Supporting this approach, Sany has been expanding its rental footprint. Since 2020, Sany Rental Machines, based at the company’s Bedburg, Germany headquarters, has helped build rental fleets for both Sany and its dealers. Recent contracts include supplying telehandlers and excavators to AER Rents companies, as well as 10 new excavators to UK-based Rocket Rentals Ltd. Mr Yu notes that these rental initiatives allow Sany to provide machines on flexible terms while reinforcing brand presence and service capabilities across the continent.

In recent months, Chinese OEMs have faced accusations of aggressive pricing in multiple markets, from the US to the EU and the UK. In the UK, allegations by JCB that Chinese imports were “dumped” at low prices led to steep tariffs on machines from 11 to 80 tonnes, while US trade policy remains uncertain.

sany Sany large excavators. Photo: Sany

Yet Yu says that Sany has not relied on aggressive pricing and wants to differentiate itself through its ambitious tech offering rather than price.

“We don’t want to rely on pricing wars,” Yu says. “We are trying to achieve this through R&D – using our technology as a barrier. We aim to bring value through aftersales support, spare parts, and service, so customers choose based on quality, not price.”

In 2024, Sany invested 6.92% of its revenue – over US$746 million – in R&D, a percentage Mr Yu claims is higher than most global competitors. “And we are looking to increase it further,” he adds.

Electrification and automation are core pillars of Sany’s R&D. The company is developing battery-electric machines and smart, connected equipment, including semi-autonomous and remote-control functions for road, mining, and port machinery.

Yu acknowledges the challenges of operating in the US under the current tariff regime, although he says the impact on Sany so far has been limited.

“For Sany, the US is not a very big market [yet],” he says. “Right now, Sany US is still in the investment phase. We have not achieved the stage where we are looking to recoup a lot of revenue from that market. So in the short term, we don’t see too much of a negative influence.”

Similarly, Yu says the UK’s anti-dumping tariffs of 18.81–40.08% on 11–80 tonne Chinese excavators are unnecessary and unfathomable.
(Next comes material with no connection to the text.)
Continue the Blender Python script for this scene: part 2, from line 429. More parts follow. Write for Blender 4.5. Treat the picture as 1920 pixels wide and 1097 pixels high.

“The UK is definitely a good market for excavators. But still, Chinese products only have a very small market share there. We did not enter into the UK market by pricing very low. So we don’t understand the allegations.”

China market

Nonetheless, Yu points out that the most important market for Sany continues to be China, despite the current construction market slowdown.

Yu says he has “great confidence” in the country’s economic future which, after 10–20 years of rapid expansion, he expects to grow more modestly in the future.

“The structure of the Chinese economy is shifting right now,” he says. “I think this round of shifting and change, it has reached the bottom. And I believe it will start to go uphill from here.”

Sany’s most recent financial results show revenue increases driven by growth across Africa (44%), Asia and Australia (15.5%), and the Americas (6.6%). Yu says that markets in Asia, the Middle East, Africa, and Latin America offer strong potential, with similarities in demand profiles, working conditions, and machine specifications to China’s domestic market.

“These developing countries are rapidly industrialising,” he says. “So they have a growing demand for construction machines – especially the countries around China.”